Foreign Exchange Market: Meaning, Functions and Kinds!
Foreign exchange market is the market in which foreign currencies are bought and sold. The buyers and sellers include individuals, firms, foreign exchange brokers, commercial banks and the central bank.
Like any other market, foreign exchange market is a system, not a place. The transactions in this market are not confined to only one or few foreign currencies. In fact, there are a large number of foreign currencies which are traded, converted and exchanged in the foreign exchange market.
Foreign exchange market performs the following three functions:
1. Transfer Function:
It transfers purchasing power between the countries involved in the transaction. This function is performed through credit instruments like bills of foreign exchange, bank drafts and telephonic transfers.
2. Credit Function:
It provides credit for foreign trade. Bills of exchange, with maturity period of three months, are generally used for international payments. Credit is required for this period in order to enable the importer to take possession of goods, sell them and obtain money to pay off the bill.
3. Hedging Function:
When exporters and importers enter into an agreement to sell and buy goods on some future date at the current prices and exchange rate, it is called hedging. The purpose of hedging is to avoid losses that might be caused due to exchange rate variations in the future.

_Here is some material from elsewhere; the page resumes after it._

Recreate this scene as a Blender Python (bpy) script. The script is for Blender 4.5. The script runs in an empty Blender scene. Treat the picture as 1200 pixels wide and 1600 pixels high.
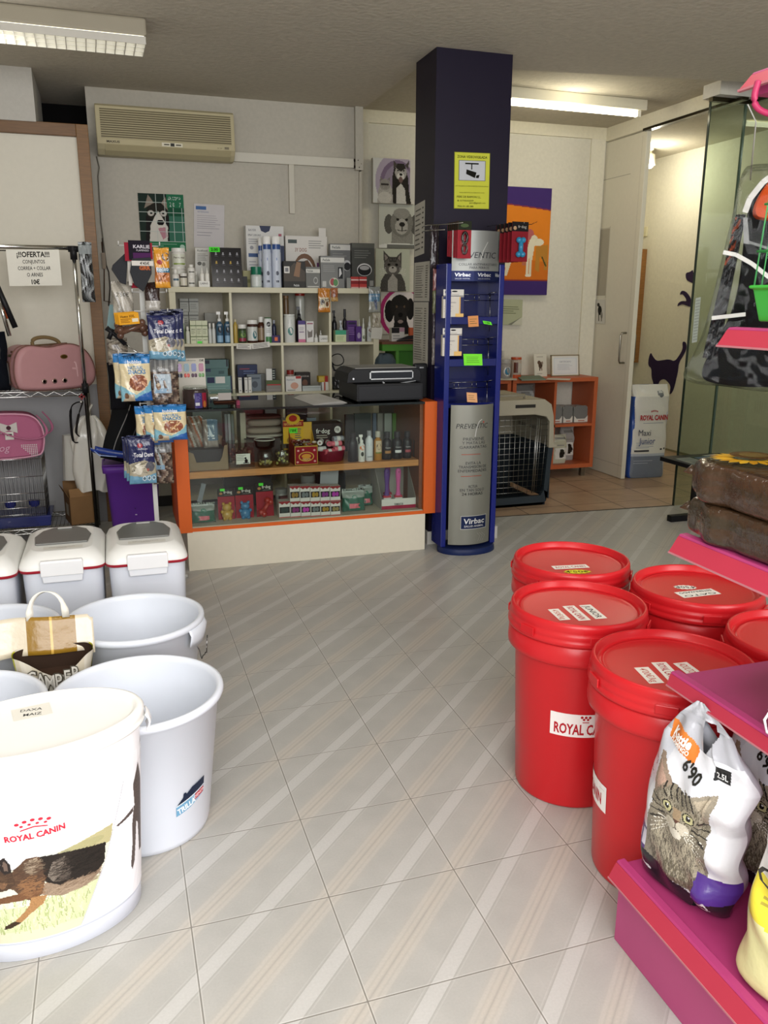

Foreign exchange markets are classified on the basis of whether the foreign exchange transactions are spot or forward accordingly, there are two kinds of foreign exchange markets:
(i) Spot Market,
(ii) Forward Market.
(i) Spot Market:
Spot market refers to the market in which the receipts and payments are made immediately. Generally, a time of two business days is permitted to settle the transaction. Spot market is of daily nature and deals only in spot transactions of foreign exchange (not in future transactions). The rate of exchange, which prevails in the spot market, is termed as spot exchange rate or current rate of exchange.
The term ‘spot transaction’ is a bit misleading. In fact, spot transaction should mean a transaction, which is carried out ‘on the spot’ (i.e., immediately). However, a two day margin is allowed as it takes two days for payments made through cheques to be cleared.
(ii) Forward Market:
Forward market refers to the market in which sale and purchase of foreign currency is settled on a specified future date at a rate agreed upon today. The exchange rate quoted in forward transactions is known as the forward exchange rate. Generally, most of the international transactions are signed on one date and completed on a later date. Forward exchange rate becomes useful for both the parties involved in the transaction.
Forward Contract is made for two reasons:
(a) To minimize the risk of loss due to adverse changes in the exchange rate (through hedging);
(b) To make profit (through speculation).